È un elemento che sicuramente conta, visto il ricambio di classe dirigente e anche generazionale che i pentastelllati sono riusciti a realizzare, portando in Parlamento e mettendo in primo piano in importanti gangli dello Stato persone fino a poco tempo fa lontane anche mentalmente dalla politica. Ma allora perché Conte si è sottratto a questo destino?

LA LOTTA FRATRICIDA O INTERNA

Non dare all’esterno un’immagine se pur minima di coesione è senza dubbio un danno. A maggior ragione considerando il fatto che la politica mediatica, su cui i Cinque Stelle più di altri hanno costruito il loro successo, esige leader forti e “partiti personalizzati”. Luigi Di Maio in qualche modo ha tentato di accentrare in sé i poteri, ma l’impressione è che troppi galli, e per di più in modo confuso, cantino in pollaio. Egli stesso d’altronde, aggregando al potere per un certo periodo (in modo spontaneo o no poco importa) il “movimentista” Alessandro Di Battista, ha trasmesso all’esterno l’impressione di essere poco solido e stabile nei comportamenti.
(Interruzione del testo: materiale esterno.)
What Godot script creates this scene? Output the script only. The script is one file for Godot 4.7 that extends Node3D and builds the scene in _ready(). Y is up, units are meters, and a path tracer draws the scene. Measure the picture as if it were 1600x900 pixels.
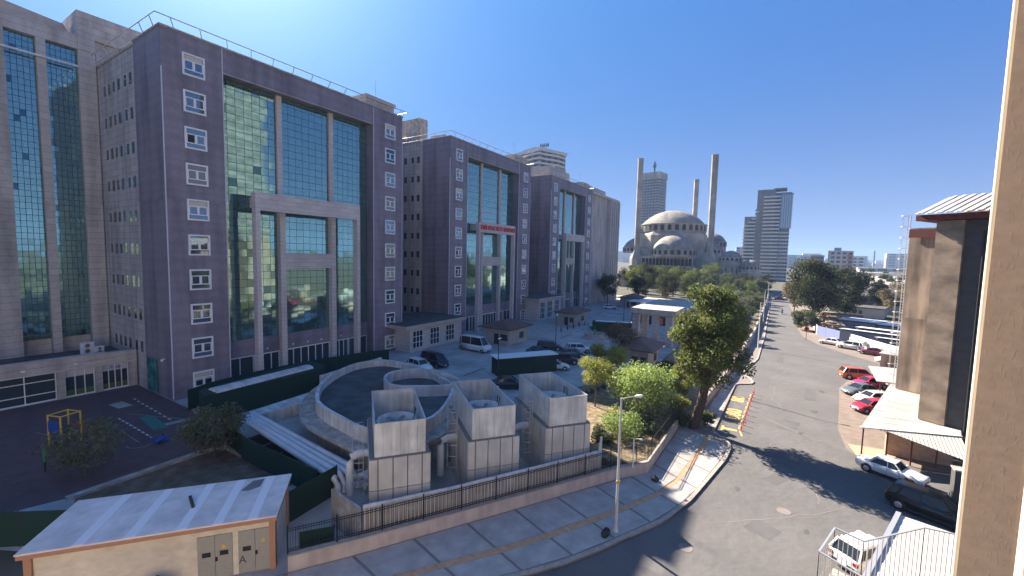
extends Node3D
# Street beside a courthouse: three purple blocks, cooling towers, a domed mosque and towers beyond.
# x runs along the street away from the viewer, z from the courthouse towards the street, y up, metres.

var M := {}
var used := {}
var rng := RandomNumberGenerator.new()

# ---------------------------------------------------------------- mesh building
class MB:
	var st := SurfaceTool.new()
	var n := 0
	func _init() -> void:
		st.begin(Mesh.PRIMITIVE_TRIANGLES)
		st.set_smooth_group(-1)
	func smooth(on: bool) -> void:
		st.set_smooth_group(0 if on else -1)
	func col(c: Color) -> void:
		st.set_color(c)
	func tri(a: Vector3, b: Vector3, c: Vector3) -> void:   # counter-clockwise seen from outside
		st.add_vertex(a); st.add_vertex(c); st.add_vertex(b)
		n += 1
	func quad(a: Vector3, b: Vector3, c: Vector3, d: Vector3) -> void:
		tri(a, b, c); tri(a, c, d)
	func box(c: Vector3, s: Vector3, b := Basis.IDENTITY) -> void:
		var p: Array[Vector3] = []
		for i in 8:
			p.append(c + b * Vector3((0.5 if i & 1 else -0.5) * s.x, (0.5 if i & 2 else -0.5) * s.y, (0.5 if i & 4 else -0.5) * s.z))
		quad(p[4], p[5], p[7], p[6]); quad(p[1], p[0], p[2], p[3])
		quad(p[5], p[1], p[3], p[7]); quad(p[0], p[4], p[6], p[2])
		quad(p[6], p[7], p[3], p[2]); quad(p[0], p[1], p[5], p[4])
	func bx(x0: float, y0: float, z0: float, x1: float, y1: float, z1: float) -> void:
		box(Vector3((x0 + x1) / 2, (y0 + y1) / 2, (z0 + z1) / 2), Vector3(x1 - x0, y1 - y0, z1 - z0))
	func bar(a: Vector3, b: Vector3, w: float, h: float) -> void:   # box from a to b, w across, h upright
		var d := (b - a)
		var l := d.length()
		d /= l
		var side := d.cross(Vector3.UP)
		if side.length() < 0.01: side = Vector3(0, 0, 1)
		side = side.normalized()
		box((a + b) / 2, Vector3(l, h, w), Basis(d, side.cross(d), side))
	func prism(poly: PackedVector2Array, y0: float, y1: float, bottom := true) -> void:   # polygon in x, z
		var p := poly.duplicate()
		if Geometry2D.is_polygon_clockwise(p): p.reverse()
		var k := p.size()
		for i in k:
			var a := p[i]
			var b := p[(i + 1) % k]
			quad(Vector3(b.x, y0, b.y), Vector3(a.x, y0, a.y), Vector3(a.x, y1, a.y), Vector3(b.x, y1, b.y))
		var t := Geometry2D.triangulate_polygon(p)
		for i in range(0, t.size(), 3):
			var a := p[t[i]]; var b := p[t[i + 1]]; var c := p[t[i + 2]]
			if (b - a).cross(c - a) < 0:
				var e := b; b = c; c = e
			tri(Vector3(a.x, y1, a.y), Vector3(c.x, y1, c.y), Vector3(b.x, y1, b.y))
			if bottom: tri(Vector3(a.x, y0, a.y), Vector3(b.x, y0, b.y), Vector3(c.x, y0, c.y))
	func sheet(poly: PackedVector2Array, y: float) -> void:
		var t := Geometry2D.triangulate_polygon(poly)
		for i in range(0, t.size(), 3):
			var a := poly[t[i]]; var b := poly[t[i + 1]]; var c := poly[t[i + 2]]
			if (b - a).cross(c - a) < 0:
				var e := b; b = c; c = e
			tri(Vector3(a.x, y, a.y), Vector3(c.x, y, c.y), Vector3(b.x, y, b.y))
	func tube(pts: Array, r0: float, r1: float, k := 8, caps := true) -> void:
		var rings: Array = []
		for i in pts.size():
			var p: Vector3 = pts[i]
			var d: Vector3 = (pts[mini(i + 1, pts.size() - 1)] - pts[maxi(i - 1, 0)]).normalized()
			var s := d.cross(Vector3(0.13, 1, 0.07) if absf(d.y) < 0.9 else Vector3(1, 0, 0.1)).normalized()
			var u := s.cross(d)
			var r := lerpf(r0, r1, float(i) / maxf(1, pts.size() - 1))
			var ring: Array = []
			for j in k:
				var a := TAU * j / k
				ring.append(p + (s * cos(a) + u * sin(a)) * r)
			rings.append(ring)
		smooth(true)
		for i in rings.size() - 1:
			for j in k:
				var jj := (j + 1) % k
				quad(rings[i][j], rings[i][jj], rings[i + 1][jj], rings[i + 1][j])
		smooth(false)
		if caps:
			for j in range(1, k - 1):
				tri(rings[0][0], rings[0][j + 1], rings[0][j])
				var e: Array = rings[rings.size() - 1]
				tri(e[0], e[j], e[j + 1])
	func lathe(c: Vector3, prof: Array, k := 24, a0 := 0.0, a1 := TAU, sm := true, sx := 1.0, sz := 1.0) -> void:   # profile of Vector2(radius, y), from bottom to top
		smooth(sm)
		for i in prof.size() - 1:
			for j in k:
				var a := a0 + (a1 - a0) * j / k
				var b := a0 + (a1 - a0) * (j + 1) / k
				var p: Vector2 = prof[i]
				var q: Vector2 = prof[i + 1]
				var A := c + Vector3(cos(a) * p.x * sx, p.y, sin(a) * p.x * sz)
				var B := c + Vector3(cos(b) * p.x * sx, p.y, sin(b) * p.x * sz)
				var C := c + Vector3(cos(b) * q.x * sx, q.y, sin(b) * q.x * sz)
				var D := c + Vector3(cos(a) * q.x * sx, q.y, sin(a) * q.x * sz)
				if p.x > 0.0001: tri(B, A, C if q.x > 0.0001 else D)
				if q.x > 0.0001: tri(C, A, D)
		smooth(false)
	func loft(rings: Array, closed := true, caps := true, sm := true) -> void:
		smooth(sm)
		for i in rings.size() - 1:
			var k: int = rings[i].size()
			for j in (k if closed else k - 1):
				var jj := (j + 1) % k
				quad(rings[i][j], rings[i][jj], rings[i + 1][jj], rings[i + 1][j])
		smooth(false)
		if caps:
			for e in [0, rings.size() - 1]:
				var r: Array = rings[e]
				for j in range(1, r.size() - 1):
					if e == 0: tri(r[0], r[j + 1], r[j])
					else: tri(r[0], r[j], r[j + 1])
	func mesh() -> ArrayMesh:
		st.generate_normals()
		return st.commit()

func V(x: float, y: float, z: float) -> Vector3: return Vector3(x, y, z)

# ---------------------------------------------------------------- things, parts, labels
func numbered(called: String) -> String:
	if not used.has(called):
		used[called] = 0
		return called
	used[called] += 1
	return "%s_%03d" % [called, used[called]]
func tag(o: Node, label: String, category: String, group := "") -> Node:
	o.set_meta("label", label)
	o.set_meta("category", category)
	if group: o.set_meta("group", group)
	return o
func thing(called: String, label: String, category: String, at := Vector3.ZERO, turn := 0.0, group := "") -> Node3D:
	var o := Node3D.new()
	o.name = numbered(called)
	add_child(o)
	o.position = at
	o.rotation.y = turn
	tag(o, label, category, group)
	return o
func put(called: String, mesh: Mesh, m: Material, parent: Node = null, at := Vector3.ZERO, basis := Basis.IDENTITY) -> MeshInstance3D:
	var o := MeshInstance3D.new()
	o.mesh = mesh
	o.material_override = m
	o.transform = Transform3D(basis, at)
	if parent == null:
		o.name = numbered(called)
		add_child(o)
	else:
		o.name = called
		parent.add_child(o, true)
	return o
func obj(called: String, mb: MB, m: Material, parent: Node = null) -> MeshInstance3D:
	return put(called, mb.mesh(), m, parent)
func struct(called: String, mb: MB, m: Material, parent: Node = null) -> MeshInstance3D:
	var o := obj(called, mb, m, parent)
	o.set_meta("kind", "structure")
	return o
func copy(o: Node3D, label := "") -> Node3D:
	var c: Node3D = o.duplicate()
	var base := String(o.name).rstrip("0123456789").rstrip("_")
	c.name = numbered(base)
	add_child(c)
	if label: c.set_meta("label", label)
	return c
func box_mesh(s: Vector3) -> ArrayMesh:
	var b := MB.new()
	b.box(Vector3.ZERO, s)
	return b.mesh()

# ---------------------------------------------------------------- materials
func noise(seed_: int, freq: float, oct := 5, size := 512, lo := 0.7, hi := 1.15, lowc := Color.WHITE, normal := false) -> NoiseTexture2D:
	var f := FastNoiseLite.new()
	f.seed = seed_; f.frequency = freq; f.fractal_octaves = oct; f.noise_type = FastNoiseLite.TYPE_SIMPLEX_SMOOTH
	f.fractal_gain = 0.6
	var t := NoiseTexture2D.new()
	t.width = size; t.height = size; t.seamless = true; t.noise = f
	if normal:
		t.as_normal_map = true; t.bump_strength = 6.0
	else:
		var g := Gradient.new()
		g.set_color(0, Color(lo * lowc.r, lo * lowc.g, lo * lowc.b)); g.set_color(1, Color(hi, hi, hi))
		t.color_ramp = g
	return t
func mat(called: String, lin: Color, rough := 0.85, tex: Texture2D = null, scale := 0.1, metal := 0.0, world := true) -> StandardMaterial3D:
	var m := StandardMaterial3D.new()
	m.resource_name = called
	m.albedo_color = (lin * Color(1.04, 1.0, 0.95)).linear_to_srgb()
	m.roughness = rough
	m.metallic = metal
	if tex:
		m.albedo_texture = tex
		m.uv1_triplanar = true
		m.uv1_world_triplanar = world
		m.uv1_scale = Vector3(scale, scale, scale)
	M[called] = m
	return m
func img_tex(size: Vector2i, fn: Callable) -> ImageTexture:
	var im := Image.create(size.x, size.y, false, Image.FORMAT_RGB8)
	for y in size.y:
		for x in size.x:
			var v: float = fn.call(x, y)
			im.set_pixel(x, y, Color(v, v, v))
	return ImageTexture.create_from_image(im)
func fnl(seed_: int, f: float, oct := 4) -> FastNoiseLite:
	var n := FastNoiseLite.new()
	n.seed = seed_; n.frequency = f; n.fractal_octaves = oct
	return n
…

CONTRADDITTORIETÀ DELL’AZIONE

È un risultato del punto precedente, ma anche il portato di una post-politica che agisce per issues, obiettivi, e non in un’ottica sistemica, cioè con una visione generale seppur solo abbozzata. Se a questo si aggiunge che alcuni di questi obiettivi sono stati assunti in modo ideologico e fideistico, poco adatto allo svolgersi pragmatico della politica, il quadro è ancora più completo.

LA CORRUZIONE

Aver fatto dell’onestà un valore assoluto e prepolitico rende ancora più gravi gli episodi di corruzione che stanno emergendo in queste ore nella giunta capitolina, ma che in verità erano venuti fuori anche in diverse altre occasioni recenti. Nulla è più deleterio, a livello di immagine pubblica che dare l’impressione di usare due pesi e due misure, di essere garantisti con i propri e giustizialisti con gli altri.

Come possono i Cinque Stelle venire a capo di questa situazione? Direi che bisognerebbe avere l’onestà di ammettere che proprio ciò che doveva rappresentare l’originalità e la modernità del Movimento si è rivoltato contro di esso. Grande intuizione quella di aver capito che sono i media, anzi i new media, con i loro linguaggi e la loro forma di comunicazione e partecipazione attiva, il campo principale in cui si gioca oggi la politica. Grave errore averne dato la declinazione che se ne è data, ad esempio con la piattaforma Rousseau. Ci vorrebbe ora un guizzo vero che facesse rinascere su nuove basi, più culturalmente appropriate, un Movimento che era nato per cambiare ma che rischia di finire suonato. La soluzione Conte, forse, dovrebbe essere assunta in modo ancora più radicale.